Commissioners have said the commercial spaces should be leased before construction begins so the retail space doesn’t sit empty for years, like the Palm Avenue parking garage retail space did. As a result, a marketing effort to fill those spaces could happen as soon as the city chooses a design-and-construction firm to develop the garage, well before actual construction work begins.

In June, the DID Board of Directors voted to support the process of building a State Street parking garage, concluding those 300-plus parking spaces downtown will make a difference during the season and will attract more high-profile retail tenants downtown.

It could make a difference in off-season as well. On Saturday night the State Street lot was full, with the exception of a handful of spaces set aside for valet.

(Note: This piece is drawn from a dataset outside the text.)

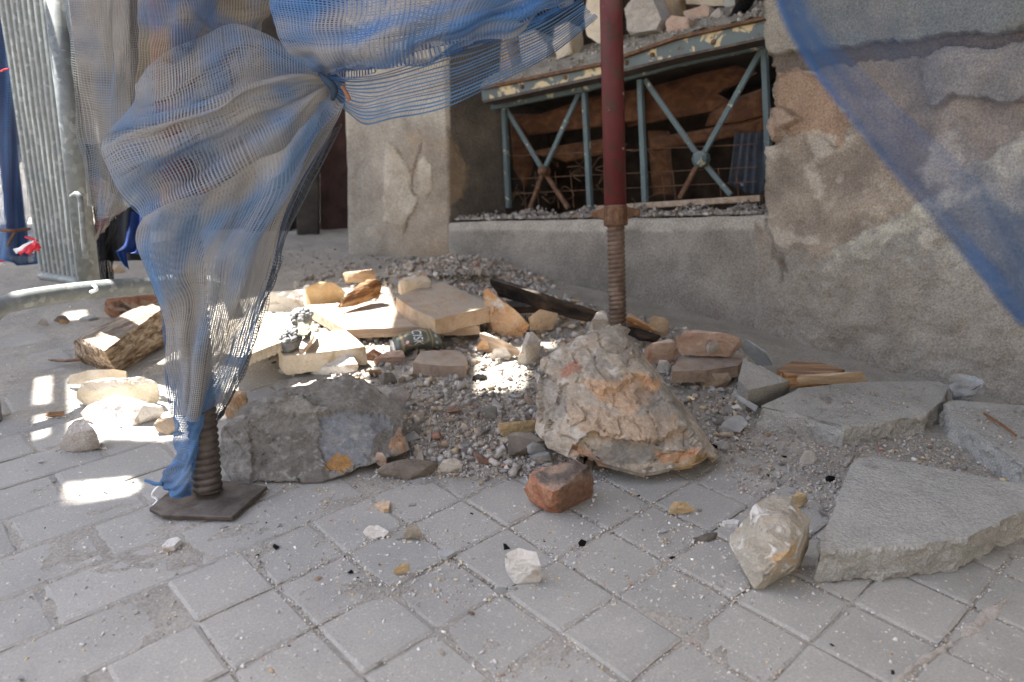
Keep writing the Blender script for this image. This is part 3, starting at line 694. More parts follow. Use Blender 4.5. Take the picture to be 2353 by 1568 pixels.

In winter, especially during the Saturday Farmers Market or other weekend events, parking becomes a fiasco, O’ Neill said.

However, some Sarasota city commissioners are questioning whether it’s the right time to build the garage. Commissioners Terry Turner and Shannon Snyder have pointed to a 10% average usage rate in the Palm Avenue parking garage as a reason they believe the city doesn’t need another parking garage.

David Steiner, Michel’s husband and co-owner of State of the Arts gallery, said that 10% rate won’t stay that low at the Palm Avenue garage.

“Over the next five years, there will be a new hotel on Palm Avenue, two new condos and many other changes,” Steiner said. “It will all be changing. I call it a synergistic effect.”

Along with these changes downtown comes an even greater need for parking, Steiner said.

If commissioners decide to reject the plans for the garage, the city would be breaking a legal agreement. The agreement that the city reached with Pineapple Square in 2010, when it acquired the 43,700-square-foot lot, requires the city to build at least a 300-space parking garage on the site within four years. The city must have the garage built by February 2015. The city’s parking master plan in 2005 also identified the State Street lot as a priority designation for a garage. The site is currently home to a 139-parking space lot.

City attorney Bob Fournier told the Sarasota Observer in June that if commissioners decided not to build the garage, the city would be breaking a development agreement that would most likely prompt Pineapple Square developer John Simon to seek damages against the city.

To have the garage built in time, senior city planner Steve Stancel said, the city must start its two-phase process of selecting a design-build firm no later than October.

“This would be part of the whole philosophy of centralized parking,” Stancel said. The idea behind that parking vision is to have residents and vacationers come downtown and be able to park in one spot and walk throughout downtown for shopping, dining and enjoying the area.

After the garage is built, developers of nearby residential projects could pay a fee to purchase parking spaces from the city to meet the parking requirements for their own projects, thus allowing those developers the freedom of building a project without a parking garage onsite.